--- Begin MATERIAL SUPPLIED ---

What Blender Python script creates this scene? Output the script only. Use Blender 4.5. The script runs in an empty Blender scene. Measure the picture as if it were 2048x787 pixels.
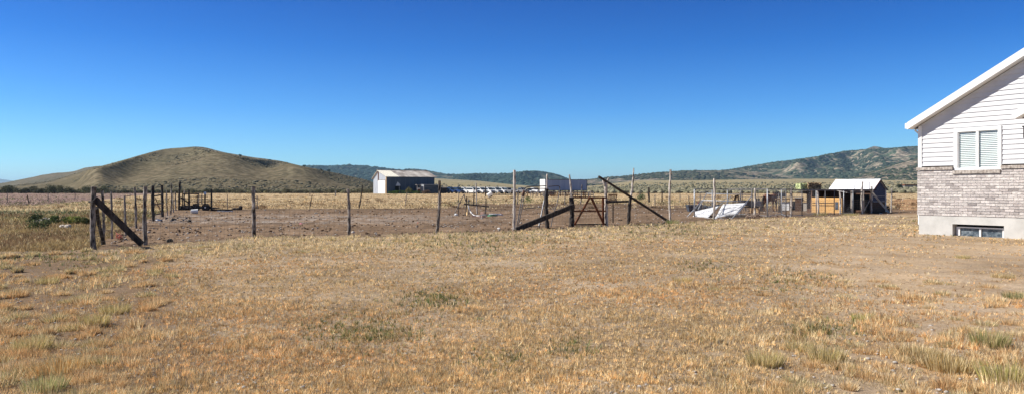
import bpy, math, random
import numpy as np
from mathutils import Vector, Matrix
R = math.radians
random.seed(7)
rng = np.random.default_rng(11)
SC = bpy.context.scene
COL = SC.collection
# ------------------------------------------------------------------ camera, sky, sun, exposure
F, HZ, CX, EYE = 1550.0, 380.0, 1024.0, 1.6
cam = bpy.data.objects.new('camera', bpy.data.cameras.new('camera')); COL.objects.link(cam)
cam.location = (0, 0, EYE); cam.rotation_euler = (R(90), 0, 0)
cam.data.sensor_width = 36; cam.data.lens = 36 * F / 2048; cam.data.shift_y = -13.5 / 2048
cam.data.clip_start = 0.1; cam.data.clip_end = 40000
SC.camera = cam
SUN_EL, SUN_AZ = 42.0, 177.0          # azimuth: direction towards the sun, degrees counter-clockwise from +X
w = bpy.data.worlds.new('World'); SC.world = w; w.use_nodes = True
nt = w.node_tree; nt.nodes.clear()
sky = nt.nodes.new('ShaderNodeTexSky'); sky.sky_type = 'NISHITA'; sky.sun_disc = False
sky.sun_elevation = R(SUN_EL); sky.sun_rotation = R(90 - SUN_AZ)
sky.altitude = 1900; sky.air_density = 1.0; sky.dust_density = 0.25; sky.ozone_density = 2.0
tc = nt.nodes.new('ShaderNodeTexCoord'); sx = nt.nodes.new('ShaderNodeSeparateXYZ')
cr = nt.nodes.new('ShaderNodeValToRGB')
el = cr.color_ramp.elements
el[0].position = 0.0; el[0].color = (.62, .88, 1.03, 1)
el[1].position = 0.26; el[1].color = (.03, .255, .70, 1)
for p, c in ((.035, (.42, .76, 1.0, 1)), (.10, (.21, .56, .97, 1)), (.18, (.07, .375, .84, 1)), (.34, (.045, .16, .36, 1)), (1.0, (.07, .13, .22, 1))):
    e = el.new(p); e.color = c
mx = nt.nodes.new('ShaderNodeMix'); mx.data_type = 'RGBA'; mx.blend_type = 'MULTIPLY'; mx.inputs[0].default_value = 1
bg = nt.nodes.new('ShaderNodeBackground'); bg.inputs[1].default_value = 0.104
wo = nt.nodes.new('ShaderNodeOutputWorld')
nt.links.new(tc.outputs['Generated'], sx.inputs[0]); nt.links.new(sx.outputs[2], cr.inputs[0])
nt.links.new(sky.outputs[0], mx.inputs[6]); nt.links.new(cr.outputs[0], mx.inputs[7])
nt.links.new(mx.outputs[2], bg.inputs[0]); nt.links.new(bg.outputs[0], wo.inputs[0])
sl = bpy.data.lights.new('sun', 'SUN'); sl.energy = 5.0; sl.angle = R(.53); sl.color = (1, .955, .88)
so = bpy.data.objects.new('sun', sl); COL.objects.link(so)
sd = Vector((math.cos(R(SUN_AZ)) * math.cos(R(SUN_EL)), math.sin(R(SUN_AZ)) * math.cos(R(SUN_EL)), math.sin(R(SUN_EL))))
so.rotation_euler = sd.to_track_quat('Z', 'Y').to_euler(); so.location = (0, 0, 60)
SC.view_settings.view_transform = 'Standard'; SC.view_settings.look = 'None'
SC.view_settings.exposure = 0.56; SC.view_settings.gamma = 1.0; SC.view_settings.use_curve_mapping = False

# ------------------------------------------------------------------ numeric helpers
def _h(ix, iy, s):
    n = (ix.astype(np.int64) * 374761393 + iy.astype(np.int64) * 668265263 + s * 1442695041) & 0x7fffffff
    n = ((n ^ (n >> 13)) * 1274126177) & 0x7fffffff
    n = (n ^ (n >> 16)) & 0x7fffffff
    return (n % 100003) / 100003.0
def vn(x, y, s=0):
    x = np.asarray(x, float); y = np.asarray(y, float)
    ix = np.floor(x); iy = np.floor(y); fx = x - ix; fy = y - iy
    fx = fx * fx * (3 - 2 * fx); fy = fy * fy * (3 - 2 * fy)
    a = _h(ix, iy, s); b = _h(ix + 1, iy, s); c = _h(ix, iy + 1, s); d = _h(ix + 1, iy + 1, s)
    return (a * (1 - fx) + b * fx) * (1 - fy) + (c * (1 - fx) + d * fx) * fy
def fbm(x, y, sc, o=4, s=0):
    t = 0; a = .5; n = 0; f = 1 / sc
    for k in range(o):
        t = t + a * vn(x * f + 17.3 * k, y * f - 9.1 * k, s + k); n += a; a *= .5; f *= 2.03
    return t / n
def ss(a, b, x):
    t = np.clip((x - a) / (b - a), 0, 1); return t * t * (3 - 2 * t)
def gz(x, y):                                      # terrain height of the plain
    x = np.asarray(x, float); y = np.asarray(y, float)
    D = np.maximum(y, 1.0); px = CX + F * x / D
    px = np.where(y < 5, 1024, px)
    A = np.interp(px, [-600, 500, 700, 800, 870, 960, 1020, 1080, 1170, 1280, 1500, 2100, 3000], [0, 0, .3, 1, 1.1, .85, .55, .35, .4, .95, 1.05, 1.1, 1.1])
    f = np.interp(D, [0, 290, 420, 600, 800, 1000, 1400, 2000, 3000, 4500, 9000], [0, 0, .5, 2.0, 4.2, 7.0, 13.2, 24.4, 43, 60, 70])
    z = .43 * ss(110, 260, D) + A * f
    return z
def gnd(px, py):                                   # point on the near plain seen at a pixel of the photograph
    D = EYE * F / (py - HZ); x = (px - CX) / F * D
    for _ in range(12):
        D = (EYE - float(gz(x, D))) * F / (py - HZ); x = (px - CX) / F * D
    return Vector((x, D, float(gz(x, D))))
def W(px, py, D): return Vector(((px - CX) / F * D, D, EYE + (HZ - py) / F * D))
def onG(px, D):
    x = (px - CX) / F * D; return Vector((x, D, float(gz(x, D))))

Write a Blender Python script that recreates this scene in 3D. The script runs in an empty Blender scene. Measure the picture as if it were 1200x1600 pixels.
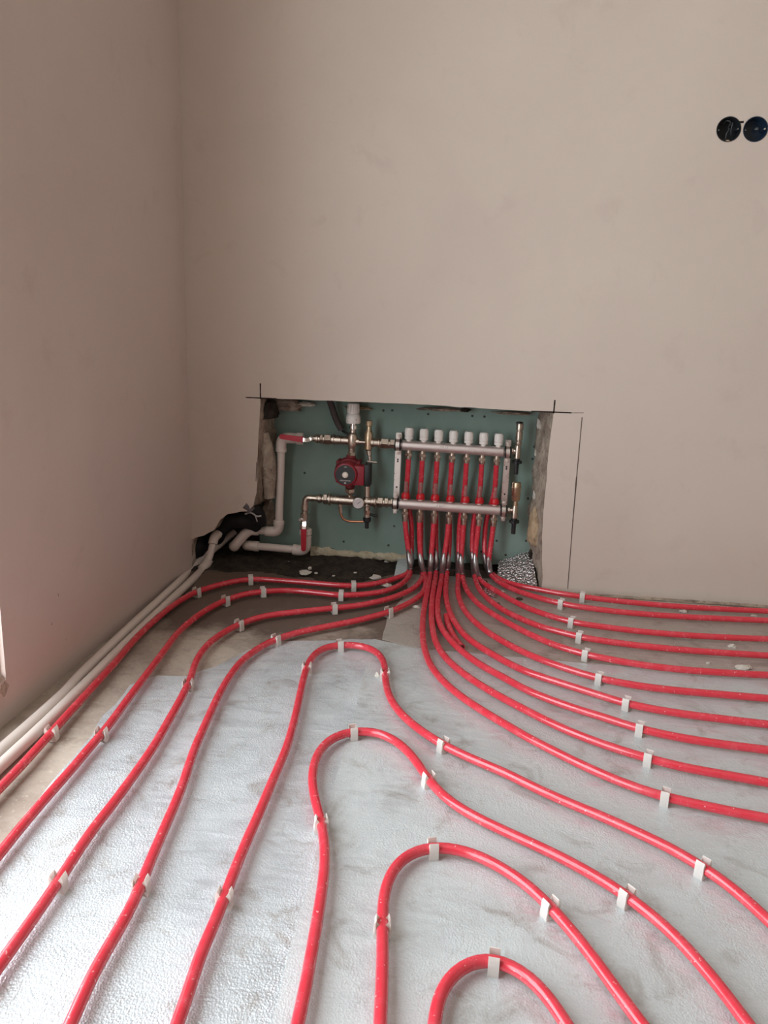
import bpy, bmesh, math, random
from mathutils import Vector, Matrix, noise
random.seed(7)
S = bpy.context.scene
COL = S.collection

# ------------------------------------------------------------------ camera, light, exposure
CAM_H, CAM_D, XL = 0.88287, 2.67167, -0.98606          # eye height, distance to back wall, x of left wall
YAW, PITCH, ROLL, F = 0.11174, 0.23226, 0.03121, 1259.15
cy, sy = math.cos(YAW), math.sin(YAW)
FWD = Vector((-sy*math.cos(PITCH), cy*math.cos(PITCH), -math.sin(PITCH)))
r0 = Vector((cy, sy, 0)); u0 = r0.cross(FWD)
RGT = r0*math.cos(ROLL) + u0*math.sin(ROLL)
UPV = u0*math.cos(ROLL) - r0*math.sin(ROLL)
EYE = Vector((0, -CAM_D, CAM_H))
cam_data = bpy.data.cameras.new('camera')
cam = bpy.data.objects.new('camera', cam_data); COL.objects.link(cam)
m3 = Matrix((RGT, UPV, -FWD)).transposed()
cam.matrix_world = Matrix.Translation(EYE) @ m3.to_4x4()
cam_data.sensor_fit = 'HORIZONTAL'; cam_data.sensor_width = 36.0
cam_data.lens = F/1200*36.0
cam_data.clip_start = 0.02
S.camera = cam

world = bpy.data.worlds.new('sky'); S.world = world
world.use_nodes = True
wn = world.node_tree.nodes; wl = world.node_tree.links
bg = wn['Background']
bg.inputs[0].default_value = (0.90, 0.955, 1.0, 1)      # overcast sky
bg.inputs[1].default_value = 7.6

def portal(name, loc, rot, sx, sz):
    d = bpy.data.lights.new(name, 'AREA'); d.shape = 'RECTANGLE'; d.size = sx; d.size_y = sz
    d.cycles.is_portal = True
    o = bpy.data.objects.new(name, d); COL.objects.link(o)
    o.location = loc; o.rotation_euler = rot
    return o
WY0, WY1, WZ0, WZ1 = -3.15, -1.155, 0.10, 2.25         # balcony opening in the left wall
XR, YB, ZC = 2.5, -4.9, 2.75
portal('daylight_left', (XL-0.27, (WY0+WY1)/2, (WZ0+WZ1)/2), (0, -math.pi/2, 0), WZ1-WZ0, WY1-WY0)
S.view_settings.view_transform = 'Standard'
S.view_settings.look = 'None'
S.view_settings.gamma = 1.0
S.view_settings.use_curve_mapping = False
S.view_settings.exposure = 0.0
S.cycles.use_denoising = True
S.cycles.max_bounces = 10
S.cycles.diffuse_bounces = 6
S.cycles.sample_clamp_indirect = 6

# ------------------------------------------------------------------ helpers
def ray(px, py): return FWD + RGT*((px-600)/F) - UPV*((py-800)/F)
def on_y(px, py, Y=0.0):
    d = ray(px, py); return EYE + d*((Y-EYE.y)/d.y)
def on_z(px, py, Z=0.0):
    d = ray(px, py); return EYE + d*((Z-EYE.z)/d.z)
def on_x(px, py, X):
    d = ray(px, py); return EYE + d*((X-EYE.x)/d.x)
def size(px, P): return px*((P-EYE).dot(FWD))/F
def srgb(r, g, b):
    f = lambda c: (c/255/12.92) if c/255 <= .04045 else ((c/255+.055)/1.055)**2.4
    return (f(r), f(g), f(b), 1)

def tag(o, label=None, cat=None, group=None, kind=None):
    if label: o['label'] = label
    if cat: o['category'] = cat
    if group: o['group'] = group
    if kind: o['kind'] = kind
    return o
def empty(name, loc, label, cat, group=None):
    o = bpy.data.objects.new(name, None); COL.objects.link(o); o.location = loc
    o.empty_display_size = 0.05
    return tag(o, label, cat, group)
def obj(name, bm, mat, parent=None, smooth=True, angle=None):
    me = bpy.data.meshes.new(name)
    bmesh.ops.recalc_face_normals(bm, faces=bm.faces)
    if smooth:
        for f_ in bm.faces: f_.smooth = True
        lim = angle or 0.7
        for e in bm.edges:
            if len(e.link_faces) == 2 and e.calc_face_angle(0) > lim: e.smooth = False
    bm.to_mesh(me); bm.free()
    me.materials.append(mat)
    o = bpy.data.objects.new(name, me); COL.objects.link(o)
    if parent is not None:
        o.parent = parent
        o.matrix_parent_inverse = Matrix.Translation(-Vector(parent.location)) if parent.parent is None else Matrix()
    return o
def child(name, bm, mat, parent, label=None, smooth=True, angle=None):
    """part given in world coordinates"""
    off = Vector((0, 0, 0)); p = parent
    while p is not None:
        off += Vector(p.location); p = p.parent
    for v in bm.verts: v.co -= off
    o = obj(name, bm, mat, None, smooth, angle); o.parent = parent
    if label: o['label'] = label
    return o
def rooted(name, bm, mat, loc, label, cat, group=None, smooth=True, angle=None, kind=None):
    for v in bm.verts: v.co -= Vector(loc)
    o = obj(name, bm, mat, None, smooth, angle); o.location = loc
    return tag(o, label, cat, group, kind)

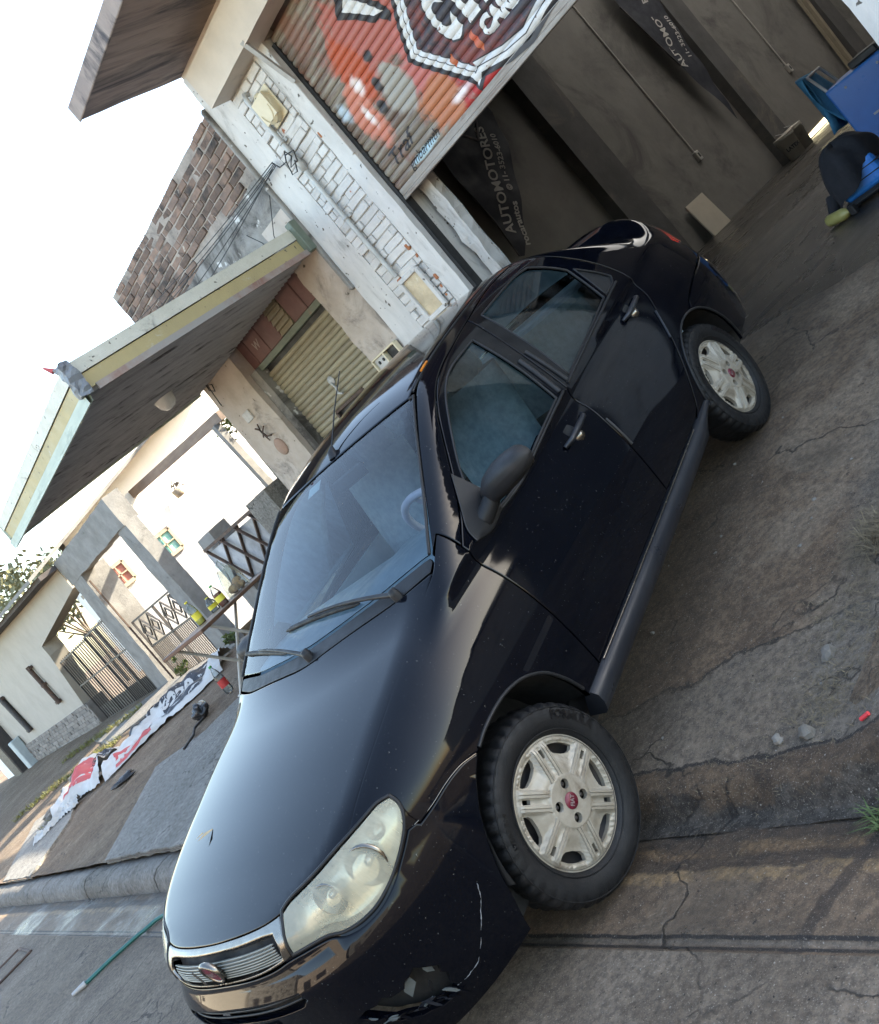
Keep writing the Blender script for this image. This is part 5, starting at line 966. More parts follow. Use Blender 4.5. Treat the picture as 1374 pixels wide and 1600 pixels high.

--- End MATERIAL SUPPLIED ---

* DESCRIPTION OF THE TASK *
Pick out the lines containing the string "part" and show them.

* EXERCISE RESULT *
    """part given in world coordinates"""
Keep writing the Blender script for this image. This is part 5, starting at line 966. More parts follow. Use Blender 4.5. Treat the picture as 1374 pixels wide and 1600 pixels high.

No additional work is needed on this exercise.